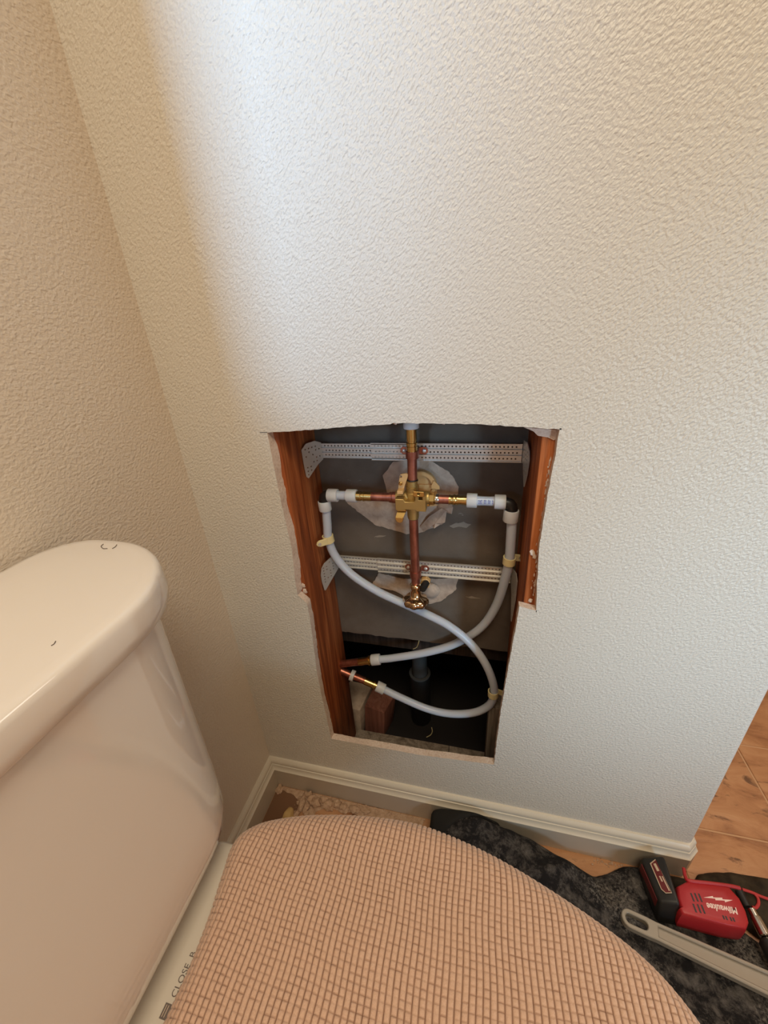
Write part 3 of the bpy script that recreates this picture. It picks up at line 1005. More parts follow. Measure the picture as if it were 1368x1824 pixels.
# ---- cream tube clamps
def tube_clamp(c, d, ear, label, turn=0.0):
    c, d, ear = Vector(c), Vector(d).normalized(), Vector(ear)
    ear = (ear - d * ear.dot(d)).normalized()
    side = d.cross(ear).normalized()
    o = thing('tube_clamp', c, label, 'clamp', 'cream plastic tube clamps')
    t = bmesh.new()
    ro, ri, h = 0.0105, 0.0083, 0.0068
    rings = []
    K = 28
    for i in range(K + 1):
        q = 2 * math.pi * i / K
        e = ear * math.cos(q) + side * math.sin(q)
        rings.append([t.verts.new(c + e * r + d * w) for r, w in ((ro, -h), (ro, h), (ri, h), (ri, -h))])
    for A, B in zip(rings, rings[1:]):
        for k in range(4):
            t.faces.new((A[k], A[(k + 1) % 4], B[(k + 1) % 4], B[k]))
    bmesh.ops.recalc_face_normals(t, faces=t.faces)
    obj('band', t, 'cream', o)
    o2 = [(0.004, -0.0065), (0.018, -0.0065), (0.0225, -0.004), (0.0245, 0.0), (0.0225, 0.004), (0.018, 0.0065), (0.004, 0.0065)]
    t = plate(o2, [circ(0.0185, 0.0, 0.0022, 10)], 0.003, lambda u, v, w: c + ear * u + d * v * math.cos(turn) + side * (-0.0105 + w) , 0.0005)
    obj('ear', t, 'cream', o, 30)
    obj('nail', lathe([(0, 0.0030), (0.0012, 0.0030), (0.0016, 0.0012), (0.012, 0.0012)], c + ear * 0.0185 + side * (-0.0118), side, 10), 'galv', o)
    return o


tube_clamp(PL[2] + Vector((0.0, 0, 0.001)), PL[3] - PL[1], (-0.75, -0.45, -0.5), 'cream clamp holding the left tube to the left stud below the left elbow')
tube_clamp(PR[2], PR[3] - PR[1], (0.9, 0.1, -0.6), 'cream clamp holding the right tube to the right stud beside the lower bracket')
tube_clamp(PL[11] + (PL[12] - PL[11]) * 0.6, PL[12] - PL[11], (0.9, -0.3, -0.35), 'cream clamp at the bottom right bend of the looping tube')

# ---- drain pipe and the scraps behind the bottom plate
dr = thing('drain_pipe', (0.331, 0.235, 0.0), 'black plastic drain pipe standing in the dark behind the crossing tubes', 'pipe')
obj('upper_pipe', cyl((0.331, 0.235, 0.175), (0.331, 0.235, 0.36), 0.0195), 'absring', dr)
obj('pipe_body', cyl((0.331, 0.235, 0.0), (0.331, 0.235, 0.176), 0.0270, 0.002, 32), 'abs', dr)
obj('coupling_rim', lathe([(0, 0.0272), (0.004, 0.0285), (0.006, 0.0280), (0.006, 0.0215), (0, 0.0212)], (0.331, 0.235, 0.172), (0, 0, 1), 32), 'absring', dr, label='pale rim of the drain coupling')
bb = [(0.181, 0.2, -0.0279), (0.2058, 0.2, 0.0998), (0.245, 0.2, 0.1256), (0.2801, 0.2, 0.0926), (0.2455, 0.2, -0.0279)]
o = obj('wood_offcut', hexa([(0.185, 0.165, 0.0), (0.240, 0.160, 0.0), (0.255, 0.215, 0.0), (0.195, 0.225, 0.0),
                             (0.192, 0.168, 0.100), (0.246, 0.163, 0.092), (0.268, 0.215, 0.110), (0.205, 0.225, 0.118)], 0.002), 'redwood',
        label='reddish brown wood offcut lying behind the bottom plate', cat='wood offcut')
o = obj('concrete_lump', hexa([(0.135, 0.150, 0.0), (0.180, 0.150, 0.0), (0.190, 0.225, 0.0), (0.130, 0.225, 0.0),
                               (0.135, 0.152, 0.104), (0.184, 0.152, 0.100), (0.200, 0.222, 0.118), (0.135, 0.222, 0.125)], 0.004), 'mortar',
        label='grey concrete lump beside the left stud behind the bottom plate', cat='concrete')
wr = [Vector(p) for p in [(0.3723, 0.15, 0.085), (0.3736, 0.15, 0.0704), (0.3689, 0.152, 0.0533), (0.3579, 0.156, 0.0358)]]
obj('wire_strand', tube(spline(wr, 6), 0.0011, 8), 'cream', label='pale bent wire strand sticking up behind the bottom plate', cat='wire')
wr = [Vector(p) for p in [(0.3503, 0.135, 0.3898), (0.3473, 0.136, 0.3738), (0.3427, 0.139, 0.3603), (0.3338, 0.145, 0.3479)]]
obj('wire_strand', tube(spline(wr, 6), 0.0009, 8), 'cream', label='pale wire strand hanging below the cement board', cat='wire')

# ================================================================== THE TOILET
TC = -0.445
toilet = thing('toilet', (0.20, TC, 0.0), 'white porcelain toilet with a smooth tank against the left wall', 'toilet')


def rrect(x0, x1, hw, rf, rb, bow=0.0, n=10):
    """plan outline of tank and lid: back edge straight at x0, front at x1, rounded corners; list of (x, y)"""
    o = []
    for (cx, cy, r, a0) in ((x1 - rf, hw - rf, rf, 0.0), (x0 + rb, hw - rb, rb, 90.0), (x0 + rb, -hw + rb, rb, 180.0), (x1 - rf, -hw + rf, rf, 270.0)):
        for i in range(n + 1):
            q = math.radians(a0 + 90.0 * i / n)
            o.append((cx + r * math.cos(q), TC + cy + r * math.sin(q)))
    # bowed front
    out = []
    for x, y in o:
        t = (x - x0) / (x1 - x0)
        out.append((x + bow * (1 - ((y - TC) / hw) ** 2) * max(0, t) ** 2, y))
    # sample the long sides so that the bow shows
    res = []
    for i, p in enumerate(out):
        q = out[(i + 1) % len(out)]
        L = math.hypot(q[0] - p[0], q[1] - p[1])
        k = 14 if (i + 1) % (n + 1) == 0 else 1      # only the four straight sides are subdivided
        for j in range(k):
            s = j / k
            x, y = p[0] + (q[0] - p[0]) * s, p[1] + (q[1] - p[1]) * s
            if k > 1 and p[0] > x0 + 0.5 * (x1 - x0) and q[0] > x0 + 0.5 * (x1 - x0):
                base = p[0] - bow * (1 - ((p[1] - TC) / hw) ** 2)
                x = base + bow * (1 - ((y - TC) / hw) ** 2)
            res.append((x, y))
    return res


def loft(rings, m, name, parent, cap=(True, True), **kw):
    bm = bmesh.new()
    R = [[bm.verts.new(p) for p in r] for r in rings]
    n = len(R[0])
    for A, B in zip(R, R[1:]):
        for i in range(n):
            j = (i + 1) % n
            bm.faces.new((A[i], A[j], B[j], B[i]))
    if cap[0]:
        bm.faces.new(list(reversed(R[0])))
    if cap[1]:
        bm.faces.new(R[-1])
    bmesh.ops.recalc_face_normals(bm, faces=bm.faces)
    return obj(name, bm, m, parent, 50, **kw)


def ins(loop, d, z):
    """shrink a plan loop towards its own middle by about d"""
    cx = sum(p[0] for p in loop) / len(loop)
    cy = sum(p[1] for p in loop) / len(loop)
    ex = max(abs(p[0] - cx) for p in loop)
    ey = max(abs(p[1] - cy) for p in loop)
    return [(cx + (p[0] - cx) * (1 - d / ex), cy + (p[1] - cy) * (1 - d / ey), z) for p in loop]


lid = rrect(0.008, 0.192, 0.229, 0.110, 0.050, 0.004)
loft([ins(lid, 0.012, 0.7840), ins(lid, 0.003, 0.7848), ins(lid, 0.0, 0.788), ins(lid, -0.001, 0.797), ins(lid, 0.0, 0.8125), ins(lid, 0.0010, 0.8162),
      ins(lid, 0.0032, 0.8188), ins(lid, 0.0064, 0.8201), ins(lid, 0.013, 0.8206), ins(lid, 0.05, 0.8212)], 'porcelain', 'tank_lid', toilet)
sq = [(0.0747, -0.2307, 0.8213), (0.0764, -0.2352, 0.8213), (0.0833, -0.2389, 0.8213), (0.0878, -0.2383, 0.8213)]
bm = tube(spline([Vector(p) for p in sq], 5), 0.00035, 6)
sq = [(0.0935, -0.2376, 0.8213), (0.0937, -0.2341, 0.8213), (0.0915, -0.2297, 0.8213)]
tube(spline([Vector(p) for p in sq], 5), 0.00035, 6, bm=bm)
sq = [(0.1679, -0.3651, 0.8213), (0.1684, -0.3633, 0.8213), (0.1668, -0.3607, 0.8213)]
tube(spline([Vector(p) for p in sq], 5), 0.0003, 6, bm=bm)
obj('stray_hair', bm, 'print', toilet, 0, label='tiny dark hairs on the tank lid', kind='stuff')
rings = []
for z, hw, x1, rf in ((0.4490, 0.120, 0.120, 0.05), (0.4510, 0.146, 0.146, 0.06), (0.457, 0.166, 0.165, 0.07), (0.466, 0.178, 0.177, 0.075), (0.478, 0.1850, 0.184, 0.078), (0.496, 0.1885, 0.1875, 0.08),
                      (0.545, 0.1895, 0.1885, 0.08), (0.60, 0.1910, 0.1880, 0.08), (0.66, 0.193, 0.1870, 0.08), (0.72, 0.1955, 0.1860, 0.08), (0.7865, 0.198, 0.185, 0.08)):
    rings.append([(x, y, z) for x, y in rrect(0.020, x1, hw, rf, 0.03, 0.004)])
loft(rings, 'porcelain', 'tank', toilet)
obj('flush_lever', box(0.186, 0.200, TC - 0.15, TC - 0.08, 0.735, 0.750, 0.004), 'chrome', toilet)


def egg(x0, x1, hw, z, n=56, p=2.0):
    o = []
    xm = x0 + (x1 - x0) * 0.45
    for i in range(n):
        q = 2 * math.pi * i / n
        c, s = math.cos(q), math.sin(q)
        a = (x1 - xm) if c > 0 else (xm - x0)
        o.append((xm + a * math.copysign(abs(c) ** (2 / p), c), TC + hw * math.copysign(abs(s) ** (2 / p), s), z))
    return o


loft([egg(0.10, 0.52, 0.105, 0.0), egg(0.10, 0.52, 0.105, 0.02), egg(0.12, 0.50, 0.085, 0.06), egg(0.12, 0.52, 0.095, 0.18), egg(0.10, 0.60, 0.135, 0.28), egg(0.14, 0.665, 0.155, 0.36),
      egg(0.19, 0.685, 0.165, 0.385), egg(0.19, 0.685, 0.164, 0.402)], 'porcelain', 'bowl', toilet)
loft([[(x, y, z) for x, y in rrect(0.045, 0.150, 0.110, 0.03, 0.03)] for z in (0.330, 0.425)] + [[(x, y, 0.4505) for x, y in rrect(0.045, 0.115, 0.085, 0.03, 0.03)]],
     'porcelain', 'tank_deck', toilet)
# plastic seat with its lid: the back of the lid shows between tank and cloth cover
seat_o = rrect(0.158, 0.34, 0.138, 0.03, 0.012)
seat = loft([ins(seat_o, 0.004, 0.418), ins(seat_o, 0, 0.421), ins(seat_o, 0.0, 0.436), ins(seat_o, 0.003, 0.4395), ins(seat_o, 0.008, 0.4400)], 'seat_plastic', 'seat_lid', toilet,
            label='pale plastic back edge of the seat lid with small grey print')
loft([egg(0.20, 0.675, 0.172, 0.404), egg(0.20, 0.675, 0.174, 0.418)], 'seat_plastic', 'seat', toilet)
obj('edge_rib', box(0.1650, 0.1690, TC - 0.115, TC + 0.113, 0.4385, 0.4418, 0.001), 'seat_plastic', seat)
tp = [(0.198, -0.4422, 0.4405), (0.1993, -0.4343, 0.4405), (0.1998, -0.4253, 0.4405), (0.1981, -0.4139, 0.4405), (0.1985, -0.4073, 0.4405), (0.1987, -0.4023, 0.4405)]
ctr = Vector(tp[0])
t = bmesh.new()
box(0.1945, 0.2025, ctr.y - 0.0065, ctr.y + 0.0035, 0.4398, 0.4404, bm=t)
tx = text_bm('CLOSE  B', 0.0085, lambda u, v, w: (0.1990 - v, ctr.y + 0.0235 + u * 0.92, 0.4401 + w), 0.0002, bold=0.0)
join(t, tx)
obj('grey_lettering', t, 'print', seat, 0)
t = box(0.1962, 0.1967, ctr.y - 0.0052, ctr.y + 0.0024, 0.4402, 0.4406)
box(0.1985, 0.1990, ctr.y - 0.0052, ctr.y + 0.0024, 0.4402, 0.4406, bm=t)
obj('logo_lines', t, 'cream_print', seat, 0)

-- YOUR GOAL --
Search the data for the string "that" and copy each line where it appears.

-- WRITTEN ANSWER --
Write part 3 of the bpy script that recreates this picture. It picks up at line 1005. More parts follow. Measure the picture as if it were 1368x1824 pixels.
    # sample the long sides so that the bow shows